Miss Kopp Just Won't Quit

by Amy Stewart

Intrepid Deputy Sheriff Constance Kopp’s help for a woman inmate in a mental home sees her targeted as a political football in a key election.


The intrepid and inimitable Constance Kopp, America’s first female deputy sheriff, is back in another episode of Amy Stewart’s superbly conjured rendition of the small town of Hackensack, New Jersey, in the run-up to the First World War.

Based on true characters and events, the 6ft Austrian-American makes a fierce and lively heroine as she expounds her case for sexual equality. She may be turning 40, but this tough-minded, generous-hearted believer in second chances and equal rights is an absolute stand-out in the strong female lead character side of the genre.

In 1916, a high-stakes US election year, the country is poised on the brink of involvement in the two-year long European war which has devastated France and Belgium, the Middle East and parts of Russia and Eastern Europe.

Stewart uses Constance’s blend of practicality, forthrightness and compassion in her first-person narration as she builds a fast-moving, suspenseful story with a deep emphasis on character, politics and social issues.

With America gripped by spy hysteria and riven by the emerging unions flexing their muscles with a series of strikes, Constance, already the target of a powerful body who don’t believe women belong on the police force, and her Germanic-sounding name making her a natural target of political attacks for those determined that Sheriff Heath, running for Congress as a Democrat, is not succeeded by another liberal.

There is an uncomfortable contemporary resonance, as Constance, already under scrutiny and in a precarious position, jumps into a river at night to save a mentally disturbed prisoner who escaped from another officer.

When she discovers that a woman she was escorting to the local mental asylum at the time of the incident is regularly put into care by her husband on the say-so of a doctor who has not seen her, she begins a private investigation which both risks her job and the Sheriff’s political future.

This series is a terrific historical venture, founded in fact and highly engaging without ever attempting to sanitise the attitudes of the times. Stewart utilises plenty of wit and verve, truculent and vividly imagined characters and intrigue to offer her own interpretation of the real Constance Kopp and her feisty sisters.
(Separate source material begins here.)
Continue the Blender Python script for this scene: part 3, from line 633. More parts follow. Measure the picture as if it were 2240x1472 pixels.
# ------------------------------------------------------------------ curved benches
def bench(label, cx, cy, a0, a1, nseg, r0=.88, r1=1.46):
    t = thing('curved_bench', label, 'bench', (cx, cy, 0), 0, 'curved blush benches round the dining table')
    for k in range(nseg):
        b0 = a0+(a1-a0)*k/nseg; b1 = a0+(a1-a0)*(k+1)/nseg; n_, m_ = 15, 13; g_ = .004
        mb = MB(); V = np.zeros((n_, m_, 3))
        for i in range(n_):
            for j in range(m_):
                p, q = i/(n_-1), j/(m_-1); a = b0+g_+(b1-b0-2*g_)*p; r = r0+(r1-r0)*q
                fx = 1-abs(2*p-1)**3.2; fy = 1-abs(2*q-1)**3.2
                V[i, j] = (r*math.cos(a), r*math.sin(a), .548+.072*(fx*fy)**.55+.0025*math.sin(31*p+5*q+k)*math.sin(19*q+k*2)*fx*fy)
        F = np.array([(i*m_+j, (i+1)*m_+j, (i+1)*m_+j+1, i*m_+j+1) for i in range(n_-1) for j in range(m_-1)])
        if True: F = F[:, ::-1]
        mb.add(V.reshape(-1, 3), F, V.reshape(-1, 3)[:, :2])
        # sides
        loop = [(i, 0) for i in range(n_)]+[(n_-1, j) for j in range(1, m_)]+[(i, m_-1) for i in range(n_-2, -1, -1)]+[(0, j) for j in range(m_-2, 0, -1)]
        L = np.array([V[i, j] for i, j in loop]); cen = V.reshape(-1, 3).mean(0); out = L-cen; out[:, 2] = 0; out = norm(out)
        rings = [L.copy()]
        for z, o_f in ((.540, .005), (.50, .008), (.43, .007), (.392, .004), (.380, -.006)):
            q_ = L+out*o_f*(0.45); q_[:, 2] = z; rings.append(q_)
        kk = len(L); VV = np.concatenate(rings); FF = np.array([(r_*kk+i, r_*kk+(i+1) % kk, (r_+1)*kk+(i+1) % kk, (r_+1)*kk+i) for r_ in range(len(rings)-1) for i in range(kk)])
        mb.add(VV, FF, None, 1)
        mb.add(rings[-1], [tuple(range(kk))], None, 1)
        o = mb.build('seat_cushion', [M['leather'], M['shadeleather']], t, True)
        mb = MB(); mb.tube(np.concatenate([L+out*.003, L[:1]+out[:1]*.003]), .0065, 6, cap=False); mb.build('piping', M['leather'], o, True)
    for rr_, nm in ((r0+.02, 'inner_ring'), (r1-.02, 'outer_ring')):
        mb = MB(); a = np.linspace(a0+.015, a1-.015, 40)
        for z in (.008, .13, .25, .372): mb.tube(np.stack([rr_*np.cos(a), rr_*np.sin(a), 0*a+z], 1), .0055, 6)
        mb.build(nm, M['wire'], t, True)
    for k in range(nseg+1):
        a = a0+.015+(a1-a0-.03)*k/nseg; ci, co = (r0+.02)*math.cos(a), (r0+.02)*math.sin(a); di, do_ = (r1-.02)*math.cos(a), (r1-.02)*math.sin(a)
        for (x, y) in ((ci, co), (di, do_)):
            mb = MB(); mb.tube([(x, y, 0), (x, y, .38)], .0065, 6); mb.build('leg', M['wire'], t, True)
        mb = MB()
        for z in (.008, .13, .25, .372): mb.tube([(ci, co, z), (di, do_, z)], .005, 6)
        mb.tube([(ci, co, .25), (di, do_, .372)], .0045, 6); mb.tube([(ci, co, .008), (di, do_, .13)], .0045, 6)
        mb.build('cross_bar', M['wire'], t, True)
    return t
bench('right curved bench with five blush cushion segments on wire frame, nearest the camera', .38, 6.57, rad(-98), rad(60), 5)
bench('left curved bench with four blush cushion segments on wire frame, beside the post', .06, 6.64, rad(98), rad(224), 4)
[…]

It gives the reader a flavour of life for New Jersey women in the early 1900s, backed by excerpts from newspaper stories of the time, which makes Stewart’s stories even more believable.

She captures the sexism and pomposity of some of her characters beautifully, particularly Detective John Courter of the Prosecutor’s Office, and weaves together the numerous and distinct threads to produce a realistic and memorable story of what was a particularly dirty national and local political campaign.